Exercise instructions:
Copy out each line of the data that holds the word "cracks".

Data segment:
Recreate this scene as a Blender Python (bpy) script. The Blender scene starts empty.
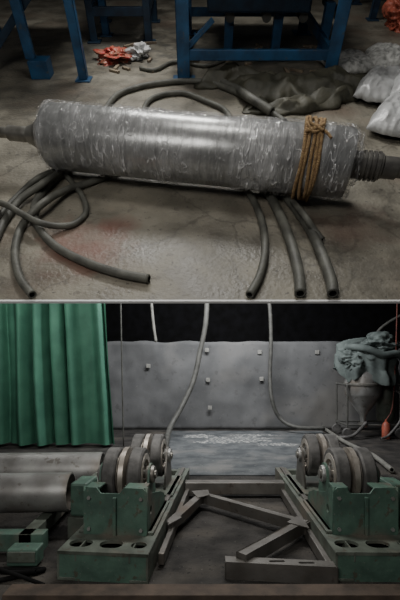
import bpy, bmesh, math, random
from mathutils import Vector, Matrix, noise
random.seed(4)
H=1.3; F=400.0; HZ=370.0; D1=2.2
C=Vector((0,0,H))
SL=1.3
k=math.sqrt(1+SL*SL)
AX=Vector((1,0,0)); AY=Vector((0,1/k,SL/k)); AZ=Vector((0,-SL/k,1/k))
O=Vector((0,D1,H+0.175*D1))
MU=Matrix(((AX.x,AY.x,AZ.x,O.x),(AX.y,AY.y,AZ.y,O.y),(AX.z,AY.z,AZ.z,O.z),(0,0,0,1)))
MUI=MU.inverted()
def ray(px,py): return Vector(((px-200)/F,1,(HZ-py)/F))
def U(px,py,h=0.0):
    c=MUI@C; d=MUI.to_3x3()@ray(px,py)
    t=(h-c.z)/d.z
    return c+d*t
def G(px,py,h=0.0):
    d=ray(px,py); t=(h-H)/d.z
    return C+d*t
def D(px,py,Y):
    return C+ray(px,py)*Y
# ---------------- materials
def mat(name,c1,c2=None,rough=0.6,metal=0.0,scale=6,bump=0.0,bscale=40,coat=0,rough2=None,contrast=(0.35,0.65),c3=None,stretch=None,detail=8,stains_and_shade=None,specks=None,cracks=None):
    m=bpy.data.materials.new(name); m.use_nodes=True
    nt=m.node_tree; b=nt.nodes['Principled BSDF']
    tc=nt.nodes.new('ShaderNodeTexCoord')
    mp=nt.nodes.new('ShaderNodeMapping'); nt.links.new(tc.outputs['Object'],mp.inputs[0])
    if stretch: mp.inputs['Scale'].default_value=stretch
    n=nt.nodes.new('ShaderNodeTexNoise'); n.inputs['Scale'].default_value=scale; n.inputs['Detail'].default_value=detail
    nt.links.new(mp.outputs[0],n.inputs['Vector'])
    r=nt.nodes.new('ShaderNodeValToRGB'); r.color_ramp.elements[0].position=contrast[0]; r.color_ramp.elements[1].position=contrast[1]
    c2=c2 or tuple(x*0.7 for x in c1)
    r.color_ramp.elements[0].color=(*c2,1); r.color_ramp.elements[1].color=(*c1,1)
    nt.links.new(n.outputs[0],r.inputs[0])
    out=r.outputs[0]
    if c3:
        n3=nt.nodes.new('ShaderNodeTexNoise'); n3.inputs['Scale'].default_value=scale*0.37; n3.inputs['Detail'].default_value=10
        nt.links.new(mp.outputs[0],n3.inputs['Vector'])
        r3=nt.nodes.new('ShaderNodeValToRGB'); r3.color_ramp.elements[0].position=0.52; r3.color_ramp.elements[1].position=0.66
        nt.links.new(n3.outputs[0],r3.inputs[0])
        mx=nt.nodes.new('ShaderNodeMixRGB'); nt.links.new(r3.outputs[0],mx.inputs[0]); nt.links.new(out,mx.inputs[1]); mx.inputs[2].default_value=(*c3,1)
        out=mx.outputs[0]
    for (sc,th,col,amt) in (specks or []):
        ns=nt.nodes.new('ShaderNodeTexNoise'); ns.inputs['Scale'].default_value=sc; ns.inputs['Detail'].default_value=4; ns.inputs['Roughness'].default_value=.6
        nt.links.new(tc.outputs['Object'],ns.inputs['Vector'])
        mr=nt.nodes.new('ShaderNodeMapRange'); nt.links.new(ns.outputs[0],mr.inputs[0]); mr.inputs[1].default_value=th; mr.inputs[2].default_value=th+.05; mr.inputs[3].default_value=0; mr.inputs[4].default_value=amt
        mx=nt.nodes.new('ShaderNodeMixRGB'); nt.links.new(mr.outputs[0],mx.inputs[0]); nt.links.new(out,mx.inputs[1]); mx.inputs[2].default_value=(*col,1); out=mx.outputs[0]
    if cracks:
        sc,w,amt=cracks
        ds=nt.nodes.new('ShaderNodeTexNoise'); ds.inputs['Scale'].default_value=3; ds.inputs['Detail'].default_value=6; nt.links.new(tc.outputs['Object'],ds.inputs['Vector'])
        mxv=nt.nodes.new('ShaderNodeMixRGB'); mxv.inputs[0].default_value=.25; nt.links.new(tc.outputs['Object'],mxv.inputs[1]); nt.links.new(ds.outputs['Color'],mxv.inputs[2])
        vo=nt.nodes.new('ShaderNodeTexVoronoi'); vo.feature='DISTANCE_TO_EDGE'; vo.inputs['Scale'].default_value=sc; nt.links.new(mxv.outputs[0],vo.inputs['Vector'])
        mr=nt.nodes.new('ShaderNodeMapRange'); nt.links.new(vo.outputs['Distance'],mr.inputs[0]); mr.inputs[1].default_value=0; mr.inputs[2].default_value=w; mr.inputs[3].default_value=amt; mr.inputs[4].default_value=0
        mx=nt.nodes.new('ShaderNodeMixRGB'); nt.links.new(mr.outputs[0],mx.inputs[0]); nt.links.new(out,mx.inputs[1]); mx.inputs[2].default_value=(c2[0]*.4,c2[1]*.4,c2[2]*.4,1); out=mx.outputs[0]
    for (pos,rad,col,amt) in (stains_and_shade or []):
        ns=nt.nodes.new('ShaderNodeTexNoise'); ns.inputs['Scale'].default_value=6; ns.inputs['Detail'].default_value=10
        nt.links.new(tc.outputs['Object'],ns.inputs['Vector'])
        dn=nt.nodes.new('ShaderNodeVectorMath'); dn.operation='DISTANCE'; nt.links.new(tc.outputs['Object'],dn.inputs[0]); dn.inputs[1].default_value=pos
        ad=nt.nodes.new('ShaderNodeMath'); ad.operation='MULTIPLY_ADD'; nt.links.new(ns.outputs[0],ad.inputs[0]); ad.inputs[1].default_value=rad*2.4; nt.links.new(dn.outputs['Value'],ad.inputs[2])
        mr=nt.nodes.new('ShaderNodeMapRange'); nt.links.new(ad.outputs[0],mr.inputs[0]); mr.inputs[1].default_value=rad*1.3; mr.inputs[2].default_value=rad*2.1; mr.inputs[3].default_value=amt; mr.inputs[4].default_value=0
        mx=nt.nodes.new('ShaderNodeMixRGB'); nt.links.new(mr.outputs[0],mx.inputs[0]); nt.links.new(out,mx.inputs[1]); mx.inputs[2].default_value=(*col,1); out=mx.outputs[0]
    nt.links.new(out,b.inputs['Base Color'])
    b.inputs['Roughness'].default_value=rough; b.inputs['Metallic'].default_value=metal
    if rough>.85: b.inputs['Specular IOR Level'].default_value=.1
    if rough2 is not None:
        mr=nt.nodes.new('ShaderNodeMapRange'); mr.inputs[3].default_value=rough2; mr.inputs[4].default_value=rough
        nt.links.new(n.outputs[0],mr.inputs[0]); mr.inputs[1].default_value=.35; mr.inputs[2].default_value=.65
        nt.links.new(mr.outputs[0],b.inputs['Roughness'])
    if coat: b.inputs['Coat Weight'].default_value=coat; b.inputs['Coat Roughness'].default_value=.12
    if bump:
        n2=nt.nodes.new('ShaderNodeTexNoise'); n2.inputs['Scale'].default_value=bscale; n2.inputs['Detail'].default_value=6
        nt.links.new(mp.outputs[0],n2.inputs['Vector'])
        bp=nt.nodes.new('ShaderNodeBump'); bp.inputs['Strength'].default_value=bump; bp.inputs['Distance'].default_value=.02
        nt.links.new(n2.outputs[0],bp.inputs['Height']); nt.links.new(bp.outputs[0],b.inputs['Normal'])
    return m
M={}
def us(px,py): 
    v=U(px,py); return (v.x,v.y,0)
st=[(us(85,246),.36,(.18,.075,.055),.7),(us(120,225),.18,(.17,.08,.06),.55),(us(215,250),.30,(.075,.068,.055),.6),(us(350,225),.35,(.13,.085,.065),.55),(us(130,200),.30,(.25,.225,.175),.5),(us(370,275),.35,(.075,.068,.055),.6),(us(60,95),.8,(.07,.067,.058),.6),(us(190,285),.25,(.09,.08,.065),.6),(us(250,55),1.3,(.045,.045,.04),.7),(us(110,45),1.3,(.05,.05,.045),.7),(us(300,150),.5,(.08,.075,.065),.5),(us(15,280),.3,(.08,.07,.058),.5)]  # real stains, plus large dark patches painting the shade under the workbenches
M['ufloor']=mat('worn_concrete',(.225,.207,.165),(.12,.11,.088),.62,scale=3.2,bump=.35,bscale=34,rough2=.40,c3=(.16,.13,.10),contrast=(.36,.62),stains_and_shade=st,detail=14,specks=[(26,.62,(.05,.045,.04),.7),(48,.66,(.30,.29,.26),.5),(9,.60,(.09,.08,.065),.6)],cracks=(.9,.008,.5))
M['lfloor']=mat('dark_dusty_floor',(.065,.061,.057),(.03,.029,.028),.88,scale=4,bump=.5,bscale=40,c3=(.095,.086,.075),detail=14,specks=[(24,.62,(.02,.02,.02),.8),(50,.66,(.2,.19,.17),.5)])
M['plate']=mat('dusty_lit_floor',(.135,.143,.147),(.075,.082,.087),.9,scale=4,bump=.3,bscale=60,detail=14,c3=(.18,.18,.175),specks=[(18,.62,(.26,.26,.25),.35),(30,.64,(.05,.055,.06),.6)])  # dusty floor, its paler bluish colour painting the lit zone at the back
M['powder']=mat('white_powder',(.42,.42,.40),(.13,.14,.143),.95,scale=20,bump=.3,detail=14,contrast=(.46,.62))
M['blue']=mat('blue_paint',(.02,.09,.20),(.012,.045,.10),.5,scale=8,bump=.05,specks=[(14,.62,(.08,.08,.07),.6)])
M['blued']=mat('dark_blue_paint',(.012,.04,.08),(.008,.02,.04),.6,scale=8)
M['green']=mat('green_paint',(.09,.165,.125),(.055,.10,.078),.55,scale=9,bump=.1,c3=(.13,.125,.10),specks=[(16,.60,(.08,.07,.05),.8),(40,.64,(.2,.2,.17),.5)])
M['greend']=mat('dirty_green_steel',(.125,.145,.12),(.07,.08,.065),.55,scale=9,bump=.1,c3=(.14,.125,.10),specks=[(16,.60,(.07,.06,.045),.8)])
M['curtain']=mat('green_curtain_cloth',(.07,.215,.142),(.045,.15,.10),.75,scale=3,bump=.1,bscale=200)
M['steel']=mat('grey_steel',(.38,.38,.37),(.22,.215,.205),.45,.5,scale=5,bump=.05,bscale=80,c3=(.22,.19,.16),detail=12,specks=[(12,.62,(.12,.10,.08),.6)])
M['beam']=mat('grey_brown_steel_beam',(.20,.19,.175),(.12,.112,.10),.45,.5,scale=5,bump=.08,bscale=70,c3=(.15,.12,.095),detail=12,specks=[(14,.63,(.07,.055,.045),.6)])
M['rust']=mat('rusty_steel',(.11,.08,.06),(.055,.042,.033),.75,.2,scale=8,bump=.2)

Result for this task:
def mat(name,c1,c2=None,rough=0.6,metal=0.0,scale=6,bump=0.0,bscale=40,coat=0,rough2=None,contrast=(0.35,0.65),c3=None,stretch=None,detail=8,stains_and_shade=None,specks=None,cracks=None):
    if cracks:
        sc,w,amt=cracks
M['ufloor']=mat('worn_concrete',(.225,.207,.165),(.12,.11,.088),.62,scale=3.2,bump=.35,bscale=34,rough2=.40,c3=(.16,.13,.10),contrast=(.36,.62),stains_and_shade=st,detail=14,specks=[(26,.62,(.05,.045,.04),.7),(48,.66,(.30,.29,.26),.5),(9,.60,(.09,.08,.065),.6)],cracks=(.9,.008,.5))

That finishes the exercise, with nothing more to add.